No valid IP or UDP, but that’s not the case necessarily everywhere the IP checksum is used. That’s what I was considering.
> Here's my thinking about 'no 0 sum'; if I've
> somehow blown it, I would appreciate having my error pointed out! (Truly! :-)
The one’s complement is a ring, but as you note, 0 is a special case.
Only 0 + 0 -> 0
All other additions and subtractions yeid -n..n or -0 only (including, strictly, 0 - 0).
The only way you get back to 0 is multiplication (n * 0 = 0).
And the sum over the data + inverted checksum is always -0 (never 0).

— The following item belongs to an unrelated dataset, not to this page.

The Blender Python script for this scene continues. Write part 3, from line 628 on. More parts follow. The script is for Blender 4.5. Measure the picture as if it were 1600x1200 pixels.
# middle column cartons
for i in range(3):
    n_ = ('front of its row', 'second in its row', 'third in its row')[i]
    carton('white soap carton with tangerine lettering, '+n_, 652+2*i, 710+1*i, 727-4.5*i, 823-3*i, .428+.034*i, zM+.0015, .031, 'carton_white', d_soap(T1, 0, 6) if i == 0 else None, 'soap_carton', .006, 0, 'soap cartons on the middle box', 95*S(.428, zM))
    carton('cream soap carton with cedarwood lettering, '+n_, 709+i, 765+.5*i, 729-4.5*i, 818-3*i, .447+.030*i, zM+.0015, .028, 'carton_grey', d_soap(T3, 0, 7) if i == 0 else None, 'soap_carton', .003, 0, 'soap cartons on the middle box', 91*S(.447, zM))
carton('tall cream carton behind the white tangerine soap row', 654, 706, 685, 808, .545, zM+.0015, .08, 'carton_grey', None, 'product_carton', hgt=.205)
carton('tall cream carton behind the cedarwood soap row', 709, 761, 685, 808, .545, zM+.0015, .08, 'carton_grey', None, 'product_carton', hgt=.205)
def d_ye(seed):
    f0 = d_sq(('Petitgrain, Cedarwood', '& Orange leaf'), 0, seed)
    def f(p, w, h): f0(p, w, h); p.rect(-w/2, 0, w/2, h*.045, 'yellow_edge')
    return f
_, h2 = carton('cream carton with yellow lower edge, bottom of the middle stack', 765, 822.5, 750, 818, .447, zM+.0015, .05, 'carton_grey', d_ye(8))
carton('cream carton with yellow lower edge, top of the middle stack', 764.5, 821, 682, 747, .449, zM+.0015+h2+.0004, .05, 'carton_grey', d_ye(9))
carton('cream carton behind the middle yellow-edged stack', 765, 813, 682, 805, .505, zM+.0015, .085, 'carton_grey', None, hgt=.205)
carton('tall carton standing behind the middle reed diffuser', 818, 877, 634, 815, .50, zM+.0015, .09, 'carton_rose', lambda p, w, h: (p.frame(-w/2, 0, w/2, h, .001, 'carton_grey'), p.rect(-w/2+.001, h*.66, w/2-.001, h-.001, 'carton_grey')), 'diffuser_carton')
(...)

The trick is that we don’t insert the complement of the ones complement sum. We insert that ONLY if the ones complement sum is not -0; if it is, we insert -0. However, those instructions are never given in RFC791, RFC1071; they appear only in RFC768:
If the computed checksum is zero, it is transmitted as all ones (the
equivalent in one's complement arithmetic). An all zero transmitted
checksum value means that the transmitter generated no checksum (for
debugging or for higher level protocols that don't care).
So - technically - the IP checksum CAN be 0 (when the ones complement sum is computed as -0, which can easily happen). That’s what I was thinking about.